Bogdan Danciu, Waldhüter
Es dauert nicht lange, dann kommt ein Fuchs, er macht ran sich an den Kadaver. Doch plötzlich wittert er etwas. Ein Stück weiter der Grund: ein junger Braunbär taucht auf, macht sich an Knochenresten zu schaffen. Ausgewachsen wird er bis zu sechs Zentner schwer: das mächtigste Raubtier Europas – kurz darauf verschwindet er.
Unterdessen haben die Schäfer die Koppel erreicht.
Seit gut 12 Stunden sind Mensch und Tiere auf den Beinen, doch noch immer kein Feierabend. Die Tiere müssen gemolken werden – jetzt im Spätsommer ein mühsames Unterfangen.

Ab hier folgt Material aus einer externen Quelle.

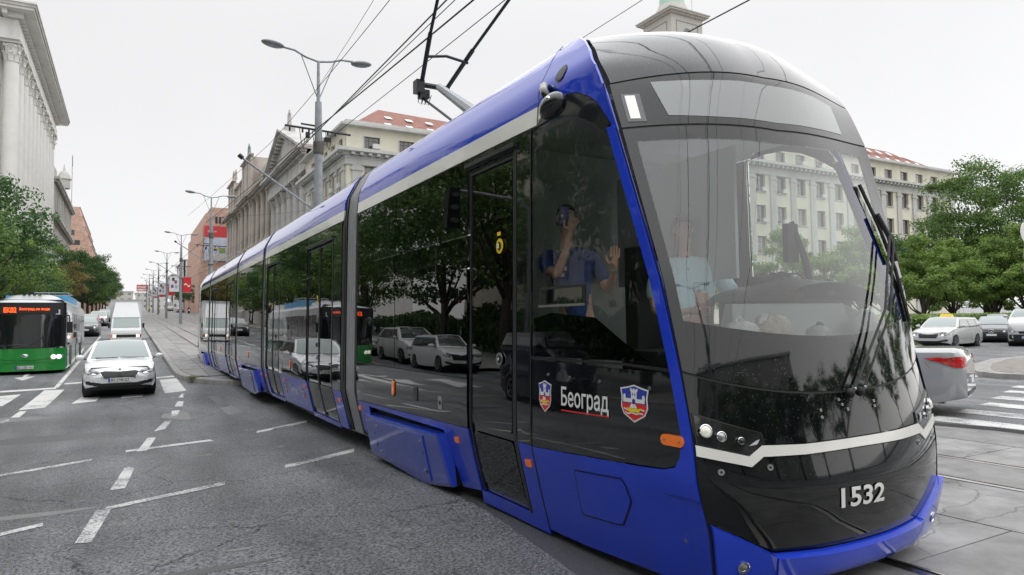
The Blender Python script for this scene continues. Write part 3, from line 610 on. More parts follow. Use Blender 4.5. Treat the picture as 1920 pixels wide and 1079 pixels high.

"Jetzt geben die Tiere nur noch wenig Milch. Sie sind lange nicht mehr trächtig, die Zeit ist vorbei und die Gräser haben nicht mehr die Kraft wie im Frühjahr."
Simeon Mare, Schäfer
Es wird Abend und der Hirte Simeon zieht den Hang hinauf. In der Zeit hier oben schläft er unter diesem Baum: Dieser Holzkasten dient dem Schutz vor Bären. Doch vor allem ist das sein Zuhause. Er hatte mal eine Familie, eine Frau, erzählt er uns, doch das ist lange vorbei.
"Es ist irgendwie traurig, aber was soll ich machen. Die Zeit ist vergangen, aus und vorbei. Die Schäferei ist mein Leben. Es ist das, was ich kann. Ich kann das Rad nicht zurückdrehen und mein Leben neu leben. So ist es eben."
Simeon Mare
Doch dann plötzlich Alarm, die Hunde schlagen an. Sofort sind die Schäfer auf den Beinen. Etwas ist in die Koppel eingedrungen.
"Hier war was, hier hat sich genähert, aber die Hunde haben es verjagt."
Gheorge Barb
"Es kann nur der Bär gewesen sein."
Simeon Mare
"Schaut, das war mein Schaf. Das war das, was gehinkt hat. Ich habe es schon heute früh beim Melken gemerkt, dass es nicht dabei war. Deshalb habe ich es gesucht. Der Bär hat sie gerissen."
Gheorge Barb
Für Schäfer Gheorge ein herber Verlust und doch Alltag in den Karpaten, wie schon seit Hunderten von Jahren.